Update February 2009: Look for F/W6FY on the air one day soon.  We now live in Paris, France - the only station in the 4th Arrondissment (Le Marais, two blocks from the Seine, four from Notre Dame).  We expect to be here a couple years. 

F6GOX, Laurent, is helping me put up a vertical for 40 and 20 on the roof of this 7 story building in the middle of Paris and get acquainted with the Parisian hams. 

I'll soon be running 100 watts with an ICOM 706 which I picked up after selling my TS-950 in LA.  Now the only problem is finding a good ground - and the time to get on the air.  See you on 40 or 20, propagation allowing!  I'll try to post a photo of my operating position here in Paris -- it's going to be from the kitchen - the only possible entry point for the antenna feedline, which we have to hide as it drops from the roof to our second story apartment.  (Paris laws forbid any antenna wires in the front of these historical buildings -- ours is from the 1700s, I think.  But French law ALLOWS hams to have antennas pretty much anywhere!  No petitioning the city fathers - or the apartment neighbors - for permission, it's already written into the law!  Very nice! )

A little history:

I was raised in a farm town in southern Illinois, and passed the Novice test while I was still age 9, but the official license didn't arrive from the FCC until just after I turned 10, which made me miss being the only 9-year old ham in the country by a month.
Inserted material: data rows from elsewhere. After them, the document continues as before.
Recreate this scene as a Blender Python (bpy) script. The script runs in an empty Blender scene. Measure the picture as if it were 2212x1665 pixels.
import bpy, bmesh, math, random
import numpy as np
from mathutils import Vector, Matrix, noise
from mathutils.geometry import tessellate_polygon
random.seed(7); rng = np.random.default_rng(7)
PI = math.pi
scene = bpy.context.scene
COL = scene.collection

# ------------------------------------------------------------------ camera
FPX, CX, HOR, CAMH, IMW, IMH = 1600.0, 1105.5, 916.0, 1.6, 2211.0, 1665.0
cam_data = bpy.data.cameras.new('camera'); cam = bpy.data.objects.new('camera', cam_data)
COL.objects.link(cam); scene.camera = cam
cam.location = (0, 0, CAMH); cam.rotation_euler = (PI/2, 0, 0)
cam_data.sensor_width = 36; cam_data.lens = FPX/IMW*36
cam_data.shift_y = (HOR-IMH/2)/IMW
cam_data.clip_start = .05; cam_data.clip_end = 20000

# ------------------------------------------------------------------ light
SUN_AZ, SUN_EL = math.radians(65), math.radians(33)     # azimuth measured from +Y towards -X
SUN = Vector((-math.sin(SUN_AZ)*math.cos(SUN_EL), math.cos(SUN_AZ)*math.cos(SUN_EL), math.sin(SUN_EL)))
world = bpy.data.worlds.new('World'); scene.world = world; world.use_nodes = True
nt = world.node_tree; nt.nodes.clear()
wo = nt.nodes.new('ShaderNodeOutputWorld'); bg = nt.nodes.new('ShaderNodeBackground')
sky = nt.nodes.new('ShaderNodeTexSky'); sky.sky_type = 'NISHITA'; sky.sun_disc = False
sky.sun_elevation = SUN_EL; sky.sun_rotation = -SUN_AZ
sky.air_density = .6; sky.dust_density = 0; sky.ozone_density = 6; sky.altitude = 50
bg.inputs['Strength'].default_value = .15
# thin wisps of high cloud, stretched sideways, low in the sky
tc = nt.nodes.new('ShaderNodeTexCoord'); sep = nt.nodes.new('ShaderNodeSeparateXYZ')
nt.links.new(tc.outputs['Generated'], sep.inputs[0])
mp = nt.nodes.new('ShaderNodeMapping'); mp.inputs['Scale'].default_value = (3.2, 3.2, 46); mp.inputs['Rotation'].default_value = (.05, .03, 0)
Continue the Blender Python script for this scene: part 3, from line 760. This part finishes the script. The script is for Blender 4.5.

Frustrating!

As KN9CNC, I worked 40 and 80 CW in the Novice bands with two crystals and a couple dipoles. By my teens (in the above photo) the first International Geophysical Year (1957-58) coincided with the highest sunspot numbers in memory to open up the world to this Midwestern kid, so I ignored homework for a couple years, choosing to run traffic and phone patches for stations like KC4AAA and KC4USA in the Antarctic. What a rush!

The rig in the 1957 photo above is a DX-100 and an old military surplus BC-348H receiver. It took me three months to build the DX-100, and three months (and a couple good Elmers) to debug it and get it on the air!

Soon I was studying engineering at university, and working as an engineer and cameraman at a St. Louis television station. My career has taken me to the CBS Network in New York and ABC-Los Angeles...places I'd never have dreamed of working had it not been for the skills learned through Ham Radio. Other calls include W2GGV in New York City during the late '60s and '70s.

For this kid from a small Midwestern town, Amateur Radio truly opened my ears -- and mind -- to the world.